Mich beschäftigt viel mehr die Frage, was diese Leute zu ihren massiven Rachefantasien antreibt. Über die Verfasser der historischen Apokalypsen wurde damals, als ich mich durch einige dieser Werke las, von der Forschung geschrieben, dass es sich um Splittergruppen aus dem jüdisch-christlichen Bereich handelte, kleine Zirkel, die mit dem Mainstream ihrer "Mutterreligion" in Spannung oder gar Feindschaft standen, sich aber auch dem Druck der "Heiden" ausgesetzt sahen und sich in eine Fantasiewelt flüchteten, in der sie die Herrscher der Welt würden, Rache an ihren Feinden nehmen und alle Dinge nach ihren Vorstellungen verändern könnten. Das ist aber der Forschungsstand von vor 30 Jahren.
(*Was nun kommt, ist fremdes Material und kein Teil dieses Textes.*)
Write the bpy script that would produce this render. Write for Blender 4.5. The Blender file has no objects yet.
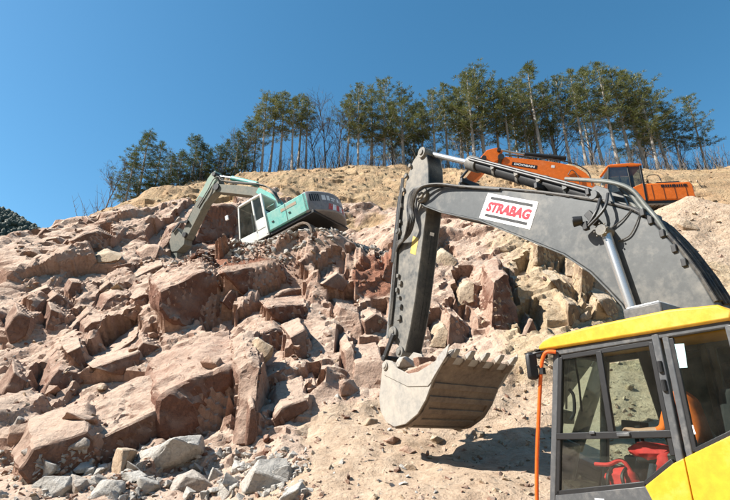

Dass es sich bei WE und seinen "Lesern" um einen weitgehend geschlossenen, sich gegenseitig bestärkenden Zirkel handelt, scheint mir deutlich. Aber was ist diesen Leuten zugestossen, was ist ihnen - tatsächlich oder vermeintlich - angetan worden, dass sie solche Rachefantasien ausbrüten und sich gleichsam in ihnen suhlen?
In meinem Leben ist auch nicht alles so verlaufen, wie ich es mir einmal gewünscht habe. Es waren alltägliche Umstände, die wohl tausendmal am Tag irgendwo auf der Welt einem Menschen geschehen: im falschen Augenblick erkrankt; der falschen Frau begegnet; eine befristete Anstellung nicht verlängert; zu hohe Steuerschätzung - was eben so vorkommt.
Dennoch darf ich rückblickend sagen, dass ich bisher ein gutes und befriedigendes Leben hatte und dass Vieles, vielleicht sogar das Meiste, was ich im ersten Augenblick sehr bitter empfand, sich später als Glück entpuppte. Daher darf ich sogar mit Dankbarkeit auf mein bisheriges Leben zurückblicken.
Was ist jedoch bei Leuten wie WE schief gelaufen, dass sie die Vergangenheit nicht ruhen lassen, vergangene Schicksalsschläge nicht endlich einmal abhaken können, sondern sich immer mehr in ihre vermeintlichen Kränkungen und die daraus entstehenden Rachefantasien vertiefen müssen?
Zumal wenn es um Menschen geht, mit denen die Betreffenden nicht unmittelbar zu tun haben, stellt sich mir diese Frage besonders nachdrücklich. Nehmen wir als Beispiel die angebliche Verbrecherin Frau Merkel: Es mag sein, dass sie in manchem Punkt schlechte Politik gemacht hat. Beurteilen müssten das die deutschen Wähler.
Ich bin mir aber sehr sicher, dass nicht Frau Merkel an meinen persönlichen Schicksalsschlägen schuld ist, erstens weil es sich dabei um Dinge handelt, auf die sie ganz sicher keinerlei Einfluss hatte, und zweitens, weil ich mich überwiegend nicht in Deutschland aufgehalten habe.
Bei einem WE, der offenbar in Wien lebt, also von deutscher Politik, wie ich während der längsten Zeit meines Lebens, höchstens mittelbar betroffen sein kann, frage ich mich daher schon, warum er sich u. a. so sehr auf Frau Merkel kapriziert, die in seinen Augen das inkarnierte Böse schlechthin darzustellen scheint. Dasselbe gilt entsprechend für andere deutsche und nicht-deutsche Politiker, Verantwortliche internationaler Organisationen, von Wirtschaftskonzernen usw.
Ich glaube, dass in einem besseren Verständnis dieser besonderen Art von Kränkung ein wesentlicher Ansatz zum Verständnis des RD-tums im Allgemeinen liege.